Mineralogical erosion and precipitation characteristics and their effects on adsorption property of shale during scCO2-H2O-shale interaction

Understanding the material composition and pore structure variation of shale gas reservoirs during supercritical CO2-shale interaction is of essence to achieve CO2 sequestration and enhanced natural gas production. The storage space evolution associated with mineral corrosion has been well reported, but the studies on the secondary precipitation and plugging characteristics are still insufficient, and there is particularly a lack of theoretical and experimental investigations. To analyze mineralogical corrosion/precipitation characteristics and its effects on adsorption capacity with different reaction time (6‒30 days) and thus demonstrate the fluid-solid interface kinetics and evolution laws of pore structure, the supercritical CO2 (scCO2)-water-shale reaction, scanning electron mi-croscope (SEM), low-pressure N2 adsorption and isothermal adsorption experiments were primarily conducted using the Lower Silurian Longmaxi shales in the southern Sichuan Basin. The results reveal that the content of calcium and potassium minerals in the sample after the reaction gradually decreases with time, leading to an increase of Ca2+ and K+ concentration in the solution. Calcite minerals are notably corroded across the reaction, accompanied by a number of carbonate precipitates that converge on the surface.
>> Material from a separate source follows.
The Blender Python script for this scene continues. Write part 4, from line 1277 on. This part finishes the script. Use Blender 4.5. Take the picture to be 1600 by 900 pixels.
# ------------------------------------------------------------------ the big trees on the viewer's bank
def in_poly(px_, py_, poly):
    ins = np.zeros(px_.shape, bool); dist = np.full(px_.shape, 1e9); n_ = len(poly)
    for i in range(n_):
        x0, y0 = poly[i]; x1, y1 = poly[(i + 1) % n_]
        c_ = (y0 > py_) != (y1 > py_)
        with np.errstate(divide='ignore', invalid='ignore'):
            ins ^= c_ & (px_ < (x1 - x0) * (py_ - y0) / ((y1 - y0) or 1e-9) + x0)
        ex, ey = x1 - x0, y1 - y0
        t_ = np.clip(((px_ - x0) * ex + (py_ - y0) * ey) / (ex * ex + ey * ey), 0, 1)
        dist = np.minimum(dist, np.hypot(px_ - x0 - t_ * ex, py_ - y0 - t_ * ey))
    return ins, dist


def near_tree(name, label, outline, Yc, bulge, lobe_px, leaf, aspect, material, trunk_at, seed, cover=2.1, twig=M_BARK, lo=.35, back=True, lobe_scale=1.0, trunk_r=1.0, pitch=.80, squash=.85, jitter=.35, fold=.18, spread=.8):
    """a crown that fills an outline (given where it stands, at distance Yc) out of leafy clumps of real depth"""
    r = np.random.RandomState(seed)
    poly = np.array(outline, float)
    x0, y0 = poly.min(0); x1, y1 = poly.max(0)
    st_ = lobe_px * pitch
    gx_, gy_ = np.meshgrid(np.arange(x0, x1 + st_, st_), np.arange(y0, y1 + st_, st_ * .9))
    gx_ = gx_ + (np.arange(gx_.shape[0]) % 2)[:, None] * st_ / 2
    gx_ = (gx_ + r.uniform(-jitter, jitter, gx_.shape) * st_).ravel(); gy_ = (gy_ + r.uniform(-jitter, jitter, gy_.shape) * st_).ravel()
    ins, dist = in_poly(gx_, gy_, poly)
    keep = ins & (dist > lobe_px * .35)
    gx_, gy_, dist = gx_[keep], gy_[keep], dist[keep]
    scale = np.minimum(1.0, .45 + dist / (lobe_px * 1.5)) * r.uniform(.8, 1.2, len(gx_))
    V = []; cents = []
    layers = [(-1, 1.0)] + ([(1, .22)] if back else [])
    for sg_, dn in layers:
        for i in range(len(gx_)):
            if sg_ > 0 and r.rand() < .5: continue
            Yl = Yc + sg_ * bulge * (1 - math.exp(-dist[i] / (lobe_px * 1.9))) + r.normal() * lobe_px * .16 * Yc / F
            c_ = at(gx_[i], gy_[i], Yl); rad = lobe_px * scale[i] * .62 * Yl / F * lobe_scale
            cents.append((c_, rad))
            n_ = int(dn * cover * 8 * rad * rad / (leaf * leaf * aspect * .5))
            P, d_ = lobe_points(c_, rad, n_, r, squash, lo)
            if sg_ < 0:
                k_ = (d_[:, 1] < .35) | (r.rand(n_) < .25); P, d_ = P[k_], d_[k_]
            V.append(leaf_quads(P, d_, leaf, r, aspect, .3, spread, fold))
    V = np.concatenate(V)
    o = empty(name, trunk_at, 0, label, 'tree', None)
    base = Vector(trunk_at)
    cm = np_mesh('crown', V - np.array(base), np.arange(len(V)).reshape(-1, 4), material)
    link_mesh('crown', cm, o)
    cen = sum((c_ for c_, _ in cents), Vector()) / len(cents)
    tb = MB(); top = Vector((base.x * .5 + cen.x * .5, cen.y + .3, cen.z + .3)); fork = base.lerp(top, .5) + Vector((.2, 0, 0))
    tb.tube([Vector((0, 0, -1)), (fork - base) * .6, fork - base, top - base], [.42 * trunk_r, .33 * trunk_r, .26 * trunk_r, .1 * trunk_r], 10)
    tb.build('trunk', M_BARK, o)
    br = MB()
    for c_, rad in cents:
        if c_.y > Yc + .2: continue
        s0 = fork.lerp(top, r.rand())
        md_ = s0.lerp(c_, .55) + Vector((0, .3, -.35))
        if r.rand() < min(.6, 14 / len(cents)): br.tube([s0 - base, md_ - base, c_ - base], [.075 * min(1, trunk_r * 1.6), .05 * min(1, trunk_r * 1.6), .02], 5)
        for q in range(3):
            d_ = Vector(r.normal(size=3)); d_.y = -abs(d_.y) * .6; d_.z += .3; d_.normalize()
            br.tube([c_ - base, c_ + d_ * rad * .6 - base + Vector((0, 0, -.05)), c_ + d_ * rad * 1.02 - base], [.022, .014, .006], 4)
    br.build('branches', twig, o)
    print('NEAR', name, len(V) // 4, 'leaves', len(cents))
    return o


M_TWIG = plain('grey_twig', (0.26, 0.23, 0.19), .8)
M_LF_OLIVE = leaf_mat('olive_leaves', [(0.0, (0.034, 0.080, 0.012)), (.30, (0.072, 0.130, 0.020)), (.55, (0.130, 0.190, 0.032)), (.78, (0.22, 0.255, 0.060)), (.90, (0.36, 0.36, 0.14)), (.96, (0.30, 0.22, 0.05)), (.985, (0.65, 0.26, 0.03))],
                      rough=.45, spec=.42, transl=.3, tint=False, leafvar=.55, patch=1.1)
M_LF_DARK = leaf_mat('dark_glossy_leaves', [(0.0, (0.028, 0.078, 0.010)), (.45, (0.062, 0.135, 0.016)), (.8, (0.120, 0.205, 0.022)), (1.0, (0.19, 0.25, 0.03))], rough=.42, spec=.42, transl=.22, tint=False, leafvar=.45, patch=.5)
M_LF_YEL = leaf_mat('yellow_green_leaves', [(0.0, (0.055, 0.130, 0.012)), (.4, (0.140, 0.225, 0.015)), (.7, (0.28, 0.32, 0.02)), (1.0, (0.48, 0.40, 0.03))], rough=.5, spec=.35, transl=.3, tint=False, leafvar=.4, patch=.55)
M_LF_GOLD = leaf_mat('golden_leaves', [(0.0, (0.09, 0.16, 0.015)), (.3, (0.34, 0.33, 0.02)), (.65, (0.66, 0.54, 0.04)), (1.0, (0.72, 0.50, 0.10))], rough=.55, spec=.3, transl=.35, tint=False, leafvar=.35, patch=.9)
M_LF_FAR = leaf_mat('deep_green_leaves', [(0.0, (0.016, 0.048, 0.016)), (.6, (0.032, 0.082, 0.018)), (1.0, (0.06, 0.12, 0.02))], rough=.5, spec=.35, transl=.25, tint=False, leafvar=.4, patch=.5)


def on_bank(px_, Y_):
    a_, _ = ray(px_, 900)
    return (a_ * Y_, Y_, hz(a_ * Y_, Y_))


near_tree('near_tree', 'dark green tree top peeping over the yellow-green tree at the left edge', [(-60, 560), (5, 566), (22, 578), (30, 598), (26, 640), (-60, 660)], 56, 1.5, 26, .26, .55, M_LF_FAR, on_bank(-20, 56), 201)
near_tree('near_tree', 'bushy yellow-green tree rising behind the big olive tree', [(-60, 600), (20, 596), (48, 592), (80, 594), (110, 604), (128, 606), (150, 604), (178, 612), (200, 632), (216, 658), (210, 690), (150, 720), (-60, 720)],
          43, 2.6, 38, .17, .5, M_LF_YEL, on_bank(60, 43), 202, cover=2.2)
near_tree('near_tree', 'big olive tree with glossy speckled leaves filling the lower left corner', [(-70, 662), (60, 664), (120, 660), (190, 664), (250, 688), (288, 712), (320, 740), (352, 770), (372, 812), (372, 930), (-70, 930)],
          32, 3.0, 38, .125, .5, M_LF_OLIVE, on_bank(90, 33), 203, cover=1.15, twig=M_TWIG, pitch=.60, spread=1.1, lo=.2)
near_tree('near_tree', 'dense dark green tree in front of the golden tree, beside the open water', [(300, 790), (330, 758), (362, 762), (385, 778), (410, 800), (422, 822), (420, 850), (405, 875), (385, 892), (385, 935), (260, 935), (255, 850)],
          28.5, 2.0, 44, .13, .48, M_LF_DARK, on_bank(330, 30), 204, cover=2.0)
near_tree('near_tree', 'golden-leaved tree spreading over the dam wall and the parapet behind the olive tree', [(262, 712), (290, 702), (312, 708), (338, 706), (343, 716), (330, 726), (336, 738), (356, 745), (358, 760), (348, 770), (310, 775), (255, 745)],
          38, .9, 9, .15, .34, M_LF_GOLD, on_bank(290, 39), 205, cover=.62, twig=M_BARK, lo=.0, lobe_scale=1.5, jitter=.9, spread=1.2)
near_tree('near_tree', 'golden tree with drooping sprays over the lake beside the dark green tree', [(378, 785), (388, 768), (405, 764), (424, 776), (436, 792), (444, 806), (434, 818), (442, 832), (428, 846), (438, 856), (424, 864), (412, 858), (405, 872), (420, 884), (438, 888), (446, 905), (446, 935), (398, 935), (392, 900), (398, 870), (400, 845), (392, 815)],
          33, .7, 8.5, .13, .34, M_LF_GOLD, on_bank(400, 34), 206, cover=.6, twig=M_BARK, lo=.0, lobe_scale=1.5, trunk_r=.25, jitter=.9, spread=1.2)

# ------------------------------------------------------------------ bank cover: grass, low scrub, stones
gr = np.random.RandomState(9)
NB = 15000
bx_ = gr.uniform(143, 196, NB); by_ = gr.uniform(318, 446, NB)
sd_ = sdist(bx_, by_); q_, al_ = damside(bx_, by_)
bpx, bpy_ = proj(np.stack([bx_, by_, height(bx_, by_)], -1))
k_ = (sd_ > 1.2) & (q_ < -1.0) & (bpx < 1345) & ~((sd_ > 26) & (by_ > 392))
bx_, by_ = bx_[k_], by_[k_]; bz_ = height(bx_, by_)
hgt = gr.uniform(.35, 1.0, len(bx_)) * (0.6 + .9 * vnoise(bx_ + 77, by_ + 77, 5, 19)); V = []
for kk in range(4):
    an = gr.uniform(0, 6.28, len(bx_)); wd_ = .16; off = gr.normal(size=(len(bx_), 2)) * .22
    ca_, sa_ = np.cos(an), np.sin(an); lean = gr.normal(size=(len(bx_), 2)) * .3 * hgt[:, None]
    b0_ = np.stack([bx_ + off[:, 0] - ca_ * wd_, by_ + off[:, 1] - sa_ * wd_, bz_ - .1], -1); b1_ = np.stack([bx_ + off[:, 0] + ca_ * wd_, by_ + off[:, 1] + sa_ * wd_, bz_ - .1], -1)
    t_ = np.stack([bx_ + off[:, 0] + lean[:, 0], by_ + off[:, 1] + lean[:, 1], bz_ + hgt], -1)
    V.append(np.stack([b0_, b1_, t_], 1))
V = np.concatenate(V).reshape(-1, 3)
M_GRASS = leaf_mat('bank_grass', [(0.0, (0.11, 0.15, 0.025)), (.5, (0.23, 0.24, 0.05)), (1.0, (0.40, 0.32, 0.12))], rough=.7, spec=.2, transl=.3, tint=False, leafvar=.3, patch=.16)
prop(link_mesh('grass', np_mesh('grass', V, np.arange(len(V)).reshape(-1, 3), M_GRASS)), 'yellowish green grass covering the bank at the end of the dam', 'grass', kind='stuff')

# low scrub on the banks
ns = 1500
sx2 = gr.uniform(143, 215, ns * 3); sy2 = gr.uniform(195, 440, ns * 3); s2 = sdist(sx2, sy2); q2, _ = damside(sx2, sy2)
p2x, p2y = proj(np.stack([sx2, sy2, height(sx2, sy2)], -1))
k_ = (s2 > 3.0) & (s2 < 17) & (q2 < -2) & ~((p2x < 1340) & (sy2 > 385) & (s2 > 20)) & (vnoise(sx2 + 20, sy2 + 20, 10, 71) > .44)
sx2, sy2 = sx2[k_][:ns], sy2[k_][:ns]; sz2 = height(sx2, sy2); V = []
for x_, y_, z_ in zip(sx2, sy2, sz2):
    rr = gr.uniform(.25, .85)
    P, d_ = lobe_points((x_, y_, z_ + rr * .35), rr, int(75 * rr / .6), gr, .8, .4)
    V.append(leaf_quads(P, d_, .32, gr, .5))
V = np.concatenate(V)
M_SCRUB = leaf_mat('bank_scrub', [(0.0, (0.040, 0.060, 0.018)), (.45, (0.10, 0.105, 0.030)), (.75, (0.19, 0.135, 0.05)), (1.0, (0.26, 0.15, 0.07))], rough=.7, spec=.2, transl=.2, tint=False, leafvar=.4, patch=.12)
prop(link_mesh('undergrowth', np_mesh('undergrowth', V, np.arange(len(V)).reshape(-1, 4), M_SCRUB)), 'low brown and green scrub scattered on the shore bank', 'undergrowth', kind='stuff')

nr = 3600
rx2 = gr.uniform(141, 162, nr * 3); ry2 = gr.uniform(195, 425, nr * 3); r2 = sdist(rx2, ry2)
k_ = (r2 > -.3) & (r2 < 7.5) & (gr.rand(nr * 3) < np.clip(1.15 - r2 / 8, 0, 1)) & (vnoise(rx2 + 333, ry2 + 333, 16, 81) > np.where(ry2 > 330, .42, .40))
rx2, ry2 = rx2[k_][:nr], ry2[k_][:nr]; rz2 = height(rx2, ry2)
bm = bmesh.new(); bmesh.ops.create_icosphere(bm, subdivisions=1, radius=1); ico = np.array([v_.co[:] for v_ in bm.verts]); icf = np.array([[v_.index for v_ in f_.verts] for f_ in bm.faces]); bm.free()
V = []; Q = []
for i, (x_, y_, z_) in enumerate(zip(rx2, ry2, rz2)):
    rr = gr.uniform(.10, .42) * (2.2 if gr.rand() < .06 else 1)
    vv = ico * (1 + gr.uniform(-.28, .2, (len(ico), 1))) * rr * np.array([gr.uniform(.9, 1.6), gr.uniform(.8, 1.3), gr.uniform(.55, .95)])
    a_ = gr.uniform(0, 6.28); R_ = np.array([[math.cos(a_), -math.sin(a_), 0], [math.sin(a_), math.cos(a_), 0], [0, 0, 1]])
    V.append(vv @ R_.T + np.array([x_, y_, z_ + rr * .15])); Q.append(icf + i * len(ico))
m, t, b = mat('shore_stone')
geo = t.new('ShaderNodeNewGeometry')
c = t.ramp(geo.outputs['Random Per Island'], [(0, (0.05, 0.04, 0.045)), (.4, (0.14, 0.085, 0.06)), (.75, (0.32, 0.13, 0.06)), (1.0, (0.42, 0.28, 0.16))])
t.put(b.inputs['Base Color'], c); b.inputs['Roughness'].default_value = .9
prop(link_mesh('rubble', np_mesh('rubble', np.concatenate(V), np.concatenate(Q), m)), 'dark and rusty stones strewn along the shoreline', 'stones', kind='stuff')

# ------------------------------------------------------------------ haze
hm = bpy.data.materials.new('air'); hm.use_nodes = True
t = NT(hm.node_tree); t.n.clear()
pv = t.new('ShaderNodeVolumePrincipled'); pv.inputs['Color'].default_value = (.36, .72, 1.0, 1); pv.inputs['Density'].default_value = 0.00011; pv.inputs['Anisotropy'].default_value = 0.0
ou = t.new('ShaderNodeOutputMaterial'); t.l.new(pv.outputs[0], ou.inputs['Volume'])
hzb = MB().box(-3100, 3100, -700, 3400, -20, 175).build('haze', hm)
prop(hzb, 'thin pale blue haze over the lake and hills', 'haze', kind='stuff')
Corrosion generally expands the initial pore space, resulting in a volumetric increase of pores ranging from 3.29 to 4.50 nm. But the precipitation process may lead to pore space plugging and correspondingly shrinks the increments of the pore volume. As a result of corrosion and precipitation, the surface fractal dimension D1 increases slightly, while the structure fractal dimension D2 shows a reducing trend, which intensifies pore heterogeneity. In general, mineralogical corrosion can enlarge the samples’ storage space, initiate more CO2 molecules to be polarized, and thus strengthen interactions between scCO2 fluids and shale. These are the main reasons for the enhancement of adsorption capacity and adsorption potential. There is no remarkable change in the adsorption and adsorption potential of the sample before and after precipitation, indicating that the precipitation effect has a minor impact on adsorption capacity. Insights into corrosion and precipitation mechanisms and their effects on storage space are a matter of enlightenment for high-efficiency and long-term CO2 geo-sequestration.